Acrylic sheet

I have successfully cut quite a bit of wood now I want to try some acrylic. I thought it would be fun to make some stencils with it. The stuff I got is 3mm thick from the hardware store. I tried a cut but it was melting and gummed up to the extent that it failed.

I am reading people say the problem is I should get cast acrylic and the hardware store stuff is extruded. I also read suggestions about moving faster with a shallower cut and using am upcut bit.

Anyone on here cut any and can share some tips? I got a 12"x24" piece so I am hoping I can figure it out and get something usable before I go through the whole thing :slight_smile:

What bit are you using (type, diam, length) and approx RPM? What spindle, how long is your zaxis, how big is your machine?

Chances are really good you are spinning the bit too fast and taking way too small of a bite, causing the bit to just melt its way through the part, a larger bite means the bit will take the heated plastic out of the cut, metal is the same way, but is even harder to cut because too small of a bite and you will work harden it and break
your bit.

A single flute bit lets you spin it twice as fast as a two flute bit while taking the same size bit out of the material. We have a high rpm spindle single flutes bits are best and still slowing it down helps. If you can’t slow it down you need to move it faster. To move it faster you might need to take a shallower depth of cut to not cause too much tool deflection.
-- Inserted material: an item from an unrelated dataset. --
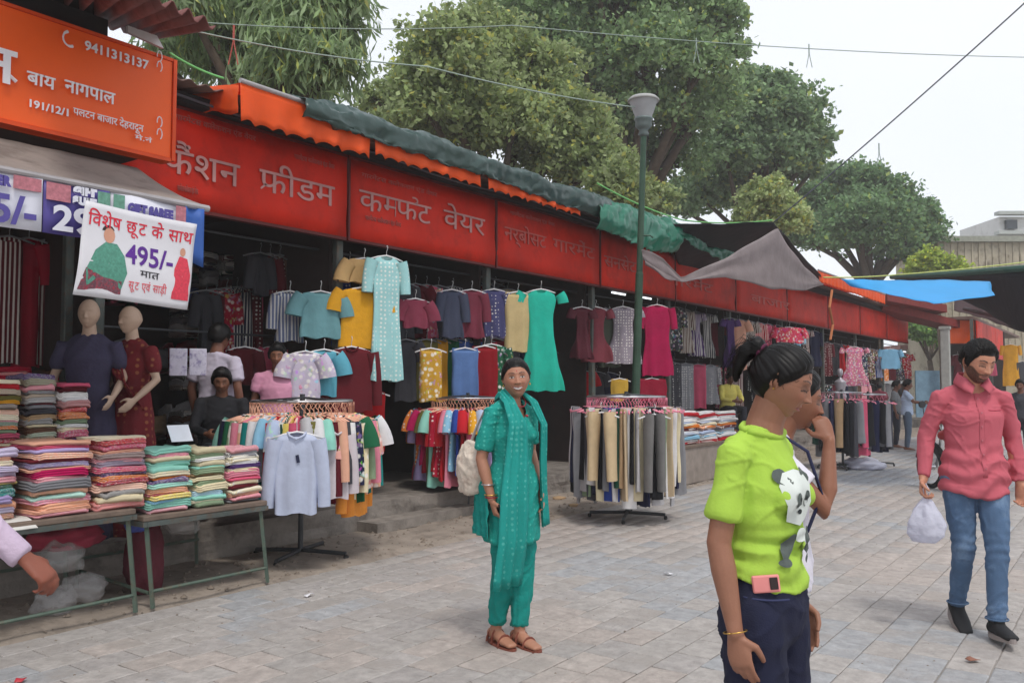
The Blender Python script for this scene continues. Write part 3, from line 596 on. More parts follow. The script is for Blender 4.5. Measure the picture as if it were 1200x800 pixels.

An upcut can pull the sheet from the table so unless you have it double sided taped down you should use shallow passes, just watch for the material to vibrate up and down and you know your too deep. A down cut can push all the material to the bottom and melt it, these are best with through cuts.

I was trying a 1/8" 2 flute straight bit. I am using a dremel it was on max speed which is 30K I tried slowing it down and that made it worse. I was taking 1/32" cuts.

The machine has 24x24 cut area.

I am not sure when a straight flute is to be used other than maybe a finishing pass. Dremel’s have horrible runout, anything harder than wood is going to be tough.

Upcut or down cut and best to make sure the end is meant for plunge cutting. I am pretty sure most straight flute can not plunge cut.

Here is a quick description, http://blog.cnccookbook.com/2012/04/06/cnc-router-cutters-types-and-how-to-use-them/

I have been liking the straight flute for wood because it chips out less than the upcut.

Today I tried an upcut bit (because I keep reading people saying you need to get the chips out) with .01 depth per pass and I slowed down the rotation speed. It was going ok and not melting but then like you said it lifted the piece off the table. I may try with taping it down next but now I put the dewalt 660 on there and I don’t have a speed control for it. I might wait and get a smaller diameter bit and try that because I want some smaller ones anyway.